Audio By Carbonatix
The National Petroleum Authority (NPA) has set new minimum price floors for petroleum products for the second pricing window of March, effective March 16 to March 31.
Under the revised price floor, petrol has increased from GH¢10.46 to GH¢11.57 per litre.
Diesel has also seen a significant adjustment, rising from GH¢11.42 to GH¢14.35 per litre. Industry observers say this could be one of the sharpest movements in the price floor for a single product in recent times.
Liquefied Petroleum Gas (LPG) has also been adjusted upward to GH¢10.67 per kilogram, from GH¢9.38 previously.
In a notice to Oil Marketing Companies (OMCs) sighted by JoyBusiness, the NPA stated: “As per the Petroleum Products Pricing Guidelines (PPPG), all Oil Marketing Companies (OMCs) and LPG Marketing Companies (LPGMCs) are entreated to comply with the above price floors for the window under consideration.”
The Authority also clarified that the quoted prices exclude premiums charged by International Oil Trading Companies (IOTCs), as well as the operating margins of Bulk Import, Distribution and Export Companies (BIDECs) and the marketers’ and dealers’ margins of OMCs and LPGMCs.

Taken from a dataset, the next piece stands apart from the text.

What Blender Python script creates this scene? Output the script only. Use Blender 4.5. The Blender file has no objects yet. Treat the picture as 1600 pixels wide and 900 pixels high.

It added that “these will be independently determined by the companies as pertains under the PPPG.”
IMPLICATIONS
The new thresholds mean that no Oil Marketing Company or LPG Marketing Company will be permitted to sell below the approved price floors during this period.
Companies currently selling below these levels will have to adjust their pump prices upward to comply with the directive.
The new benchmark also offers an indication of expected pump prices from March 16.
This means petrol cannot be sold below GH¢11.57 per litre, while diesel cannot be sold below GH¢14.35 per litre.
Once additional levies, margins and operational charges are factored in, consumers are expected to pay significantly more at the pumps.
Industry concerns
Several industry players engaged by JoyBusiness have projected that this pricing window may record one of the steepest increases in recent months.
The Chief Executive of the Chamber of Bulk Oil Distributors, Dr Riverson Oppong, earlier told JoyBusiness that a litre of fuel could sell for as much as GH¢17 based on current developments in the Middle East.
The Executive Secretary of the Chamber of Petroleum Consumers (COPEC), Duncan Amoah, also warned in a separate interview with JoyBusiness on March 12, 2026, that fuel prices could range between GH¢14 and GH¢16 per litre.
Another concern is that oil marketing companies may have limited room to cushion consumers through selective discount pricing.
In the past, some major oil marketing companies used such strategies to offer consumers slightly lower prices. However, with the new price floors in place, that option may be restricted.
It remains unclear whether competition among oil marketing companies will lead some of them to absorb part of the expected cost increases.